Rational design of selective metal catalysts for alcohol amination with ammonia

The lack of selectivity for the direct amination of alcohols with ammonia (a modern and clean route for the synthesis of primary amines) is an unsolved problem. Here, we combine first-principles calculations, scaling relations, kinetic simulations and catalysis experiments to determine the key factors that govern the activity and selectivity of metal catalysts for this reaction. We show that the loss of selectivity towards primary amines is linked to a surface-mediated C–N bond coupling between two N-containing intermediates: CH3NH and CH2NH. The barrier for this step is low enough to compete with the main surface hydrogenation reactions and it can be used as a descriptor for selectivity. The activity and selectivity maps (using the C and O adsorption energies as descriptors) were combined for the computational screening of 348 dilute bimetallic catalysts.

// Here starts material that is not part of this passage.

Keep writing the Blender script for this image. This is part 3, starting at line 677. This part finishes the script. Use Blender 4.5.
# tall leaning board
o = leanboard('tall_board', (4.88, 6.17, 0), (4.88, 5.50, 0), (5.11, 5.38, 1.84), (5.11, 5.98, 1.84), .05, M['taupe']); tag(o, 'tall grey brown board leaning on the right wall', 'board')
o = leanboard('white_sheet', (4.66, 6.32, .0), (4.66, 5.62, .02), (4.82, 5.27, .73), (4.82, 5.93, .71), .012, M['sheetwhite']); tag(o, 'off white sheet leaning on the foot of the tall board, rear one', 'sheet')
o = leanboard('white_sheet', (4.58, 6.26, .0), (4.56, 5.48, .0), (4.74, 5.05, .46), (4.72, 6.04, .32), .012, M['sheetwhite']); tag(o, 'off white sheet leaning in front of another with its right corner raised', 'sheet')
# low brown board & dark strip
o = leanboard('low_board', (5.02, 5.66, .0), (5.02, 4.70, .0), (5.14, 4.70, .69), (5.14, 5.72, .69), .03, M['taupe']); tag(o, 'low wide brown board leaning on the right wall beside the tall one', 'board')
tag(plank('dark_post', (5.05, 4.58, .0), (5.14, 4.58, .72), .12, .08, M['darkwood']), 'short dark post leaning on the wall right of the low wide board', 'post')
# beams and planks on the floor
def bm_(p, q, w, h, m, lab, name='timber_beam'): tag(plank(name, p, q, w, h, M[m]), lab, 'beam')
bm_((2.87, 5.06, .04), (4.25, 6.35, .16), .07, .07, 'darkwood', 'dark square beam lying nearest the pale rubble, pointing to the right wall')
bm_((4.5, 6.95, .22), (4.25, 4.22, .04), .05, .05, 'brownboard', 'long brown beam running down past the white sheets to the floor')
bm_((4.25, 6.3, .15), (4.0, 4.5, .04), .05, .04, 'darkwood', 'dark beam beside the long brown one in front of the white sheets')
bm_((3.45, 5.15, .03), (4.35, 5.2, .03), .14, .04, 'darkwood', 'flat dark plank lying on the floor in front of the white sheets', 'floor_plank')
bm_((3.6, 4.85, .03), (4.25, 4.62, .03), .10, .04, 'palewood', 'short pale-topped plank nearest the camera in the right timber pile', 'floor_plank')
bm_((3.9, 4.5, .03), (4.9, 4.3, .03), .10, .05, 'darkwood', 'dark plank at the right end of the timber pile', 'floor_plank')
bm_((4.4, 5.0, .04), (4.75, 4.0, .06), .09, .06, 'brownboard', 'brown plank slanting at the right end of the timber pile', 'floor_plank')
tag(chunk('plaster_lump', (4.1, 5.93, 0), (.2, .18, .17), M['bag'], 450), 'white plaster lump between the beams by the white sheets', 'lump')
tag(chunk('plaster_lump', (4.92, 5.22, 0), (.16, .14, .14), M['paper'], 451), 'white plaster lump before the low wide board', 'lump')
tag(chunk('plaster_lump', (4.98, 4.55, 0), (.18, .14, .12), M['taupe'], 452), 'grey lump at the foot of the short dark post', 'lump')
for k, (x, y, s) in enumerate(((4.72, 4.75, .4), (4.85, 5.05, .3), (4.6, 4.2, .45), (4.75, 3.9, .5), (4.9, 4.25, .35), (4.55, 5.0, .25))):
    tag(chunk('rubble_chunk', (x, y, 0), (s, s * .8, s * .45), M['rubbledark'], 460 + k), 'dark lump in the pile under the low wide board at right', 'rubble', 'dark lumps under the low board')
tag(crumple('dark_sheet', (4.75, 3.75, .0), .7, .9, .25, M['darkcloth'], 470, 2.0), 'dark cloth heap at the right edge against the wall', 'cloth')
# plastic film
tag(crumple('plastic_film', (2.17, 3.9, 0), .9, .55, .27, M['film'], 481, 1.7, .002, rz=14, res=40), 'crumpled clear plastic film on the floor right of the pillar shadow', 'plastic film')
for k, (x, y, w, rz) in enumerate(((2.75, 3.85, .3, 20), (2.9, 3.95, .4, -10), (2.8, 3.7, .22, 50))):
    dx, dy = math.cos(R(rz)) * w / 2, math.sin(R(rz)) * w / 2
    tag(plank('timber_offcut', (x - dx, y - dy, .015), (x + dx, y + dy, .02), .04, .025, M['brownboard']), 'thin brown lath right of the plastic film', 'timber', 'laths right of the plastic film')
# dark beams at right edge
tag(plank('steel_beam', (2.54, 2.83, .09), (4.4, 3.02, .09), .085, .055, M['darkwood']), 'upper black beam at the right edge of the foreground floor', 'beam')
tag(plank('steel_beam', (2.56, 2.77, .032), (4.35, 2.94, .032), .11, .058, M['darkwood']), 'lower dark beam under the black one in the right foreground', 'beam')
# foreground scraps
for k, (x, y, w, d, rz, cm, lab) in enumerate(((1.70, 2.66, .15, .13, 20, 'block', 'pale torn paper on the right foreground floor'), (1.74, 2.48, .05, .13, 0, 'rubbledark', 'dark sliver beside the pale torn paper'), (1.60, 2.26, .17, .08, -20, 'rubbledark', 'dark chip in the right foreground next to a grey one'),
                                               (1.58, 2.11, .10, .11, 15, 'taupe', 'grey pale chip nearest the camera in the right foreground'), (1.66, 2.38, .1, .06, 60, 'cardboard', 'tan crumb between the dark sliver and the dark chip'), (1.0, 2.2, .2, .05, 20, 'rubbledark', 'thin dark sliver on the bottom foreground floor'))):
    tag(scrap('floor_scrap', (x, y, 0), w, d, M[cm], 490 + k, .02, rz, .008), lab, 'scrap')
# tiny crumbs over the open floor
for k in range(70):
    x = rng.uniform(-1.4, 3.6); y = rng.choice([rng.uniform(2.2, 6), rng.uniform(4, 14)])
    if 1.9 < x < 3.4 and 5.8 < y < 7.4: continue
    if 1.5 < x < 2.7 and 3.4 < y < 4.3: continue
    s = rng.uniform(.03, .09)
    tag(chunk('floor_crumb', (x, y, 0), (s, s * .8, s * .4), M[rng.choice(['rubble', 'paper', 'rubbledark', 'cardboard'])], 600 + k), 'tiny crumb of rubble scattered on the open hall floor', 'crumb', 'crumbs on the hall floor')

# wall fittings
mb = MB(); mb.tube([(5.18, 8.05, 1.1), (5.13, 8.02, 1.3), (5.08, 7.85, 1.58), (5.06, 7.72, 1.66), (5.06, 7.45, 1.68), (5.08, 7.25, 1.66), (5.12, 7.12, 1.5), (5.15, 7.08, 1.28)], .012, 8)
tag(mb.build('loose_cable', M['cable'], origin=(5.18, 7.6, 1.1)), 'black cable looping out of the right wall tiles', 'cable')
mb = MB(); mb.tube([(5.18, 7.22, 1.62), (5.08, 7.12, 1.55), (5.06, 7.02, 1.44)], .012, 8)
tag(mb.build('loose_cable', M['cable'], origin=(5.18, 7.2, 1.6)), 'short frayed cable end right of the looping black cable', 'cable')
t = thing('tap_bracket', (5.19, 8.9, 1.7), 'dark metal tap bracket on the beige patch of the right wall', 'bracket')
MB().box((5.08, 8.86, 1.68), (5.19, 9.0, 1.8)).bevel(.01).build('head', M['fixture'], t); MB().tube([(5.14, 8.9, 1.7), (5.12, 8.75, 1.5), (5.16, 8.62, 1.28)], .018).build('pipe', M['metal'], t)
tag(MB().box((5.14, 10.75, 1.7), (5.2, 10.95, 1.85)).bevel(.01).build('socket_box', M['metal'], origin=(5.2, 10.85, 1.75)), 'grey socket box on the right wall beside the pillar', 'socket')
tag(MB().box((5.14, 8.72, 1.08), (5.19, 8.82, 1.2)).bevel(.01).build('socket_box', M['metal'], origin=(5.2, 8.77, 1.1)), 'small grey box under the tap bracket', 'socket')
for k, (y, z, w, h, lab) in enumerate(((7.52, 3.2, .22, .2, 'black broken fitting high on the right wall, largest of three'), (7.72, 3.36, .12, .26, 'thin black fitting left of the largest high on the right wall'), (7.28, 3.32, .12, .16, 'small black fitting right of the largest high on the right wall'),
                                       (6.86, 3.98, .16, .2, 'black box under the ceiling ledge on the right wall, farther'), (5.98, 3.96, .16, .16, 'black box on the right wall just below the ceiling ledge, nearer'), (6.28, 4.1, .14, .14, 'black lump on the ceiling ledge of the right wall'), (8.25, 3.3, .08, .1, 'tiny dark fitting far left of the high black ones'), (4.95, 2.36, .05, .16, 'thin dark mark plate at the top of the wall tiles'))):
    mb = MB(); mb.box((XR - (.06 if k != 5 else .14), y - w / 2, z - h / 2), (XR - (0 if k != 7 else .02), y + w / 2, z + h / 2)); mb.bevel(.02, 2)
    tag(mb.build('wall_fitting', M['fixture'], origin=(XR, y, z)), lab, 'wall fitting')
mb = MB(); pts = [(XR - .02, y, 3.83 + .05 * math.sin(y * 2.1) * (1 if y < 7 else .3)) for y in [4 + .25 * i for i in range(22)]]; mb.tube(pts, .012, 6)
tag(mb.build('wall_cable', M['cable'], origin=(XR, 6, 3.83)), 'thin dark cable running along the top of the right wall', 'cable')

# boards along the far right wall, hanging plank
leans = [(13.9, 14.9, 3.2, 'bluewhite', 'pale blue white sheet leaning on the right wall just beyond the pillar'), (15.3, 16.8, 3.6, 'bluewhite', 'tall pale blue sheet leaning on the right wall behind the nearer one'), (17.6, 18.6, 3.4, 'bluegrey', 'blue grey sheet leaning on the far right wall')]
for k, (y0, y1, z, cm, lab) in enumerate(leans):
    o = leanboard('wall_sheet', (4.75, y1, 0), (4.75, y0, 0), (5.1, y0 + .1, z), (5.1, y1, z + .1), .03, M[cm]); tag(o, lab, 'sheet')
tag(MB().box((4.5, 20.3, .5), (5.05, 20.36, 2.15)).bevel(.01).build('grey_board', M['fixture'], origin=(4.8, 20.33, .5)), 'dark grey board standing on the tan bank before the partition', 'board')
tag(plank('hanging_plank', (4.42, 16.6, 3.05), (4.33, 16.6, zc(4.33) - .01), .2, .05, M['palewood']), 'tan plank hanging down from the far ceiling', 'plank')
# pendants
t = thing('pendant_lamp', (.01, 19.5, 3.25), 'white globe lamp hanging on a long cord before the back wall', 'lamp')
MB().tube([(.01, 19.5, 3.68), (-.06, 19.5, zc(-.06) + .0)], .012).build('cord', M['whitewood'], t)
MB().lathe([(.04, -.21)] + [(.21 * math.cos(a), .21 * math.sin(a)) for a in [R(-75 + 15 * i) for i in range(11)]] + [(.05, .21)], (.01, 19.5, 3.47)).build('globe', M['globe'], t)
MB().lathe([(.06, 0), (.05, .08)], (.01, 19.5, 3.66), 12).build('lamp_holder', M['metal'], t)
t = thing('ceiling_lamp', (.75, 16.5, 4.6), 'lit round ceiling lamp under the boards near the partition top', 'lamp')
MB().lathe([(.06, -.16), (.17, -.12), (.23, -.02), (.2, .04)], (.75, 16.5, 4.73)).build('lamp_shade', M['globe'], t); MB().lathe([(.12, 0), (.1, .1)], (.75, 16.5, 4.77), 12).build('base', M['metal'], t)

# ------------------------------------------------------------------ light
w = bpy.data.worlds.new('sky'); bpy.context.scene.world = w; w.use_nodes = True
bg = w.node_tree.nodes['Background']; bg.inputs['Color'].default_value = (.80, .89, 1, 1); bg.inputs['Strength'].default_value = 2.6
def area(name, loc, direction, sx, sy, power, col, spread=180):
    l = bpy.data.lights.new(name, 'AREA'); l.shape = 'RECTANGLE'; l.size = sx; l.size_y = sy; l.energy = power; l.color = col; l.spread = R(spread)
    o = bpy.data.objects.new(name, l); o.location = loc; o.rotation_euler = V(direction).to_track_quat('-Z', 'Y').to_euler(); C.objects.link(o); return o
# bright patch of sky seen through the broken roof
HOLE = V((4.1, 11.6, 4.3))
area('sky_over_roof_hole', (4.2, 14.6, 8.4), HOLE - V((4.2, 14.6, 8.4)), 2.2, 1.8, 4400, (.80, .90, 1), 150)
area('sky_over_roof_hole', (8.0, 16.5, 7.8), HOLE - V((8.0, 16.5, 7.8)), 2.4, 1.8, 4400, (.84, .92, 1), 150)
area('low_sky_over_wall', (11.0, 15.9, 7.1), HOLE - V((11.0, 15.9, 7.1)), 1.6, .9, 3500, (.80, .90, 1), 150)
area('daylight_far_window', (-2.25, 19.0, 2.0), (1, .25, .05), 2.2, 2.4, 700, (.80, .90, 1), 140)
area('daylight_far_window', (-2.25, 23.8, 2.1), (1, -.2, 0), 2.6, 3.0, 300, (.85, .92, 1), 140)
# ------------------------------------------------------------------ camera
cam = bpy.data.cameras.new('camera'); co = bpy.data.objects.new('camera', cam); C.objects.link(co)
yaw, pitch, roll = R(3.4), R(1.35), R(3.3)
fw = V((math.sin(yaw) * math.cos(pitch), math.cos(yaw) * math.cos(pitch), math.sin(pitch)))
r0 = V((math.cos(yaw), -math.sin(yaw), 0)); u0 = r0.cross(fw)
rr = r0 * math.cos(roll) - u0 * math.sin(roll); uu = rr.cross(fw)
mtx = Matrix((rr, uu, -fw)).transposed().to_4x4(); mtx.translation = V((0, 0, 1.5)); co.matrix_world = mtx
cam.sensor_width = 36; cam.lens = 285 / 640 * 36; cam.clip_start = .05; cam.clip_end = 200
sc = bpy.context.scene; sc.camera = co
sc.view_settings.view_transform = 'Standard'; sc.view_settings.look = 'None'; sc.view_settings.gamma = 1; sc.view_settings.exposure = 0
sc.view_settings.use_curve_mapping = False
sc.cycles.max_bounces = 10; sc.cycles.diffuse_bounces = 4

Among the best theoretical candidates, Co98.5Ag1.5 and Co98.5Ru1.5 (5 wt% Co) were identified experimentally to be the most promising catalysts. The direct amination of alcohols with ammonia is a modern and clean route for the synthesis of amines. This joint theoretical and experimental study reveals the key factors governing the activity and selectivity to primary amines on metals, which are then used for the rational design of bimetallic catalysts.